### What the task asks
Reproduce the listing exactly and skip over any pictures.

### Given material
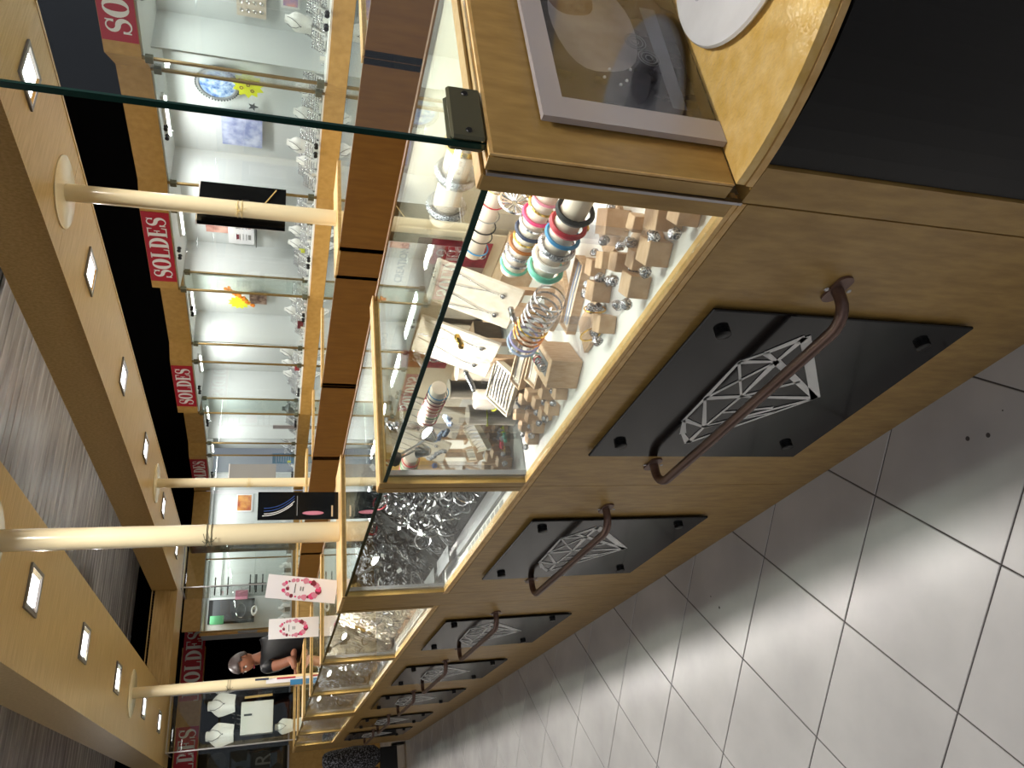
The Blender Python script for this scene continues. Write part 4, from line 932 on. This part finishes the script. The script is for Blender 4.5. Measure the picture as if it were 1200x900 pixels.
BU = [((342, 28), 1.0, .10, 'white necklace bust on a stand below the grid card of earrings'), ((340, 104), .9, .03, 'white bust with a long loop necklace beside the brass strips, below the yellow star'), ((338, 134), .95, .03, 'white curved bust with dark studs below the blue floral print'), ((341, 172), 1.05, .05, 'white pentagonal bust with a pendant, just beyond the green glass edge'),
      ((357, 192), .9, .0, 'smaller white bust low beside the dark screen'), ((335, 272), .95, .03, 'white bust under the price sheet, nearer the cream post'), ((340, 288), 1.0, .02, 'white bust to the left of the price sheet'),
      ((333, 352), .8, .03, 'small white bust below the brown photograph'), ((331, 366), 1.0, .03, 'white bust beside the brown photograph'), ((330, 415), 1.15, .03, 'large white bust behind the brass strips past the second full sale banner'), ((335, 428), 1.1, .02, 'white bust, second in the bay after the full sale banner'), ((342, 441), 1.1, .0, 'white bust, third in the bay after the full sale banner'),
      ((336, 496 + 20), 1.2, .0, 'white bust in the far bay before the blue poster'), ((330, 520 + 4), 1.1, .0, 'pale bust standing just before the blue poster')]
for (px, py), s, st, lb in BU:
    p = atX(px, py, 4.86); bust(lb, 4.86, p.y, ZN, s, stand=st)
for (px, py), s, lb, xx in (((315, 590), 1.3, 'white bust under the orange picture in the last bay', 4.62), ((325, 604), 1.2, 'white bust at the far edge of the last bay', 4.62)):
    p = atY(px, py, YN + .25); bust(lb, p.x, YN + .25, ZN, s, rz=0)
# dark busts
dm_ = MB()
t = thing('dark_bust', 'dark grey small bust in the bay before the clear sign', 'necklace bust', (4.84, 9.1, ZN)); ob('torso', MB().lathe([(.05, 0.001), (.06, .06), (.075, .12), (.03, .16), (.028, .20)], 16, T=Matrix.Translation((4.84, 9.1, ZN))), 'dgrey', t, True)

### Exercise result
The Blender Python script for this scene continues. Write part 4, from line 932 on. This part finishes the script. The script is for Blender 4.5. Measure the picture as if it were 1200x900 pixels.
BU = [((342, 28), 1.0, .10, 'white necklace bust on a stand below the grid card of earrings'), ((340, 104), .9, .03, 'white bust with a long loop necklace beside the brass strips, below the yellow star'), ((338, 134), .95, .03, 'white curved bust with dark studs below the blue floral print'), ((341, 172), 1.05, .05, 'white pentagonal bust with a pendant, just beyond the green glass edge'),
      ((357, 192), .9, .0, 'smaller white bust low beside the dark screen'), ((335, 272), .95, .03, 'white bust under the price sheet, nearer the cream post'), ((340, 288), 1.0, .02, 'white bust to the left of the price sheet'),
      ((333, 352), .8, .03, 'small white bust below the brown photograph'), ((331, 366), 1.0, .03, 'white bust beside the brown photograph'), ((330, 415), 1.15, .03, 'large white bust behind the brass strips past the second full sale banner'), ((335, 428), 1.1, .02, 'white bust, second in the bay after the full sale banner'), ((342, 441), 1.1, .0, 'white bust, third in the bay after the full sale banner'),
      ((336, 496 + 20), 1.2, .0, 'white bust in the far bay before the blue poster'), ((330, 520 + 4), 1.1, .0, 'pale bust standing just before the blue poster')]
for (px, py), s, st, lb in BU:
    p = atX(px, py, 4.86); bust(lb, 4.86, p.y, ZN, s, stand=st)
for (px, py), s, lb, xx in (((315, 590), 1.3, 'white bust under the orange picture in the last bay', 4.62), ((325, 604), 1.2, 'white bust at the far edge of the last bay', 4.62)):
    p = atY(px, py, YN + .25); bust(lb, p.x, YN + .25, ZN, s, rz=0)
# dark busts
dm_ = MB()
t = thing('dark_bust', 'dark grey small bust in the bay before the clear sign', 'necklace bust', (4.84, 9.1, ZN)); ob('torso', MB().lathe([(.05, 0.001), (.06, .06), (.075, .12), (.03, .16), (.028, .20)], 16, T=Matrix.Translation((4.84, 9.1, ZN))), 'dgrey', t, True)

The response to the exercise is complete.